Embebido em fúria, o presidente da Câmara passou a consultar juristas sobre o pedido de impeachment apresentado pelo Movimento Brasil Livre. Pretende ter uma opinião sobre o assunto em 30 dias. Até pouco tempo, considerava o tema impensável. Cunha sinalizou ainda que poderá instalar no segundo semestre uma série de CPIs com potencial de tirar o sono do Planalto, como as do BNDES e dos Fundos de Pensão. Na mesma toada da retaliação ao Planalto, o líder do PMDB na Câmara, Leonardo Picciani, não compareceu nem ao café da manhã e nem à audiência do ministro da Fazenda, Joaquim Levy, na Câmara. Ele alegou incompatibilidade de agenda. Ninguém acreditou.
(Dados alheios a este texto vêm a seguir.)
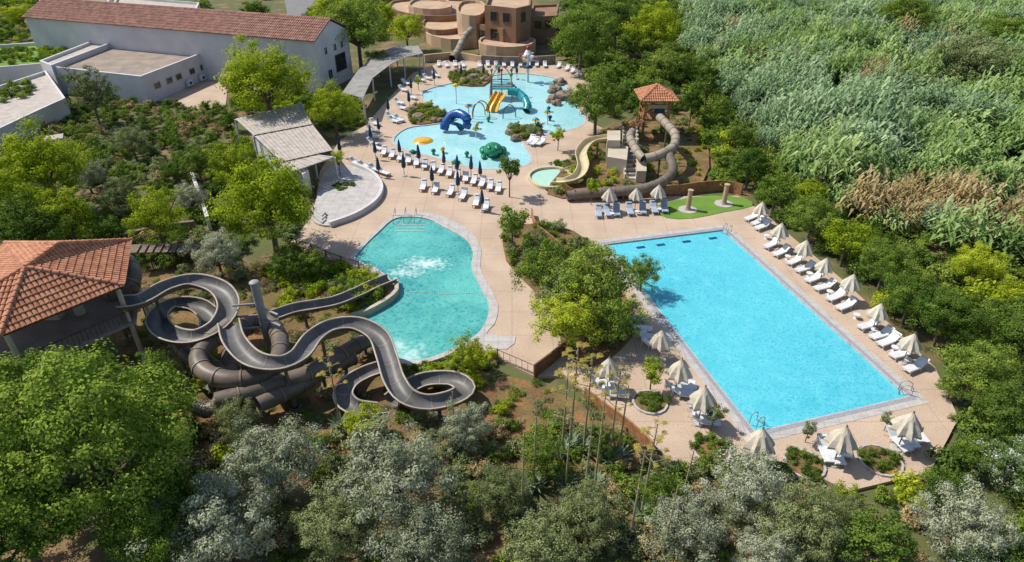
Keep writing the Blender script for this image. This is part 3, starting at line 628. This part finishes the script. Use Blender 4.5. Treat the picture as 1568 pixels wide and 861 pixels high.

Outros integrantes da cúpula do PMDB participam de articulações mais sofisticadas. Conforme apurou ISTOÉ, líderes do partido procuraram o PSDB para sondá-los sobre um possível apoio a Michel Temer, em caso de impeachment da presidente. Os tucanos estão divididos, mas uma ala expressiva da legenda adota a lógica consagrada pelo deputado Tiririca segundo a qual “pior que está, não fica”.